Fake Encounters: Why Does Public Support Extrajudicial Killings In India?

Not only are fake ‘encounter’ killings by cops rampant across the country, they are wildly cheered by a people who have lost faith in the criminal justice system

Rio de Janeiro, Brazil: Special Operations Battalion cops during an operation, on July 28, 2020 Photo: Getty Images

The killing of civilians by the police under questionable circumstances—police encounters as they are generally cal­led—happens in several countries. In the US, according to The Economist, police kill about 1,000 people a year. “No other rich country comes close.” The statistics of poorer count­r­ies are worse. In El Salvador, police are 22 tim­es deadlier than the US. In Rio de Janeiro (Brazil), cops killed more people in 2017 than all of Ame­r­ica’s police. In the Philippines, the police had a lice­nse to kill all those involved in drug peddling. In Balochistan (Pakistan), people are killed every day with tacit approval of the state government. In Nigeria, according to a human rights activist, “police brutality is as common as water”.

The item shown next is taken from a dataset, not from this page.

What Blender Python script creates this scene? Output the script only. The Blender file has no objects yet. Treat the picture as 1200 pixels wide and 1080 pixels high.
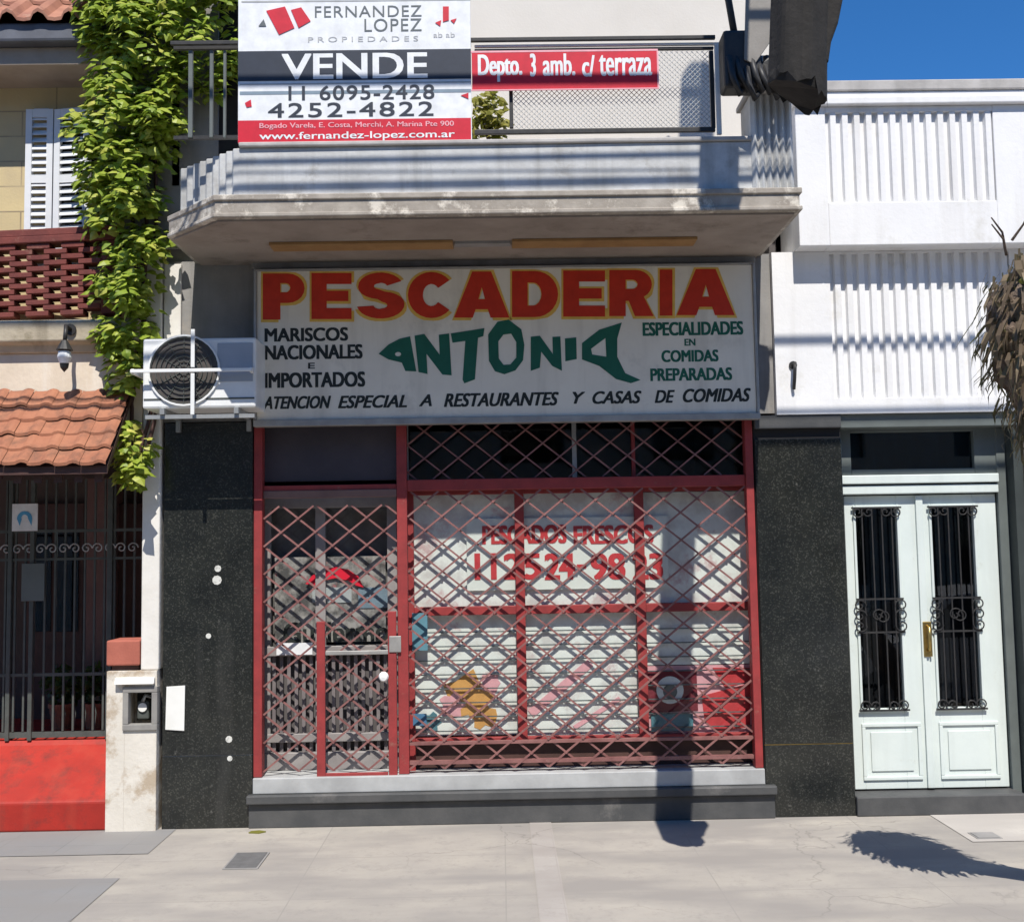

This is, however, not to say that such police encounters are legitimate or justified. In India, Article 21 of the Constitution clearly says that “no person shall be deprived of his life or perso­nal liberty except according to procedure established by law”. India is also a party to the Int­e­rnational Covenant on Civil and Political Rights, whose Article 6 states that “every human being has the inherent right to life, and this right shall be protected by law”.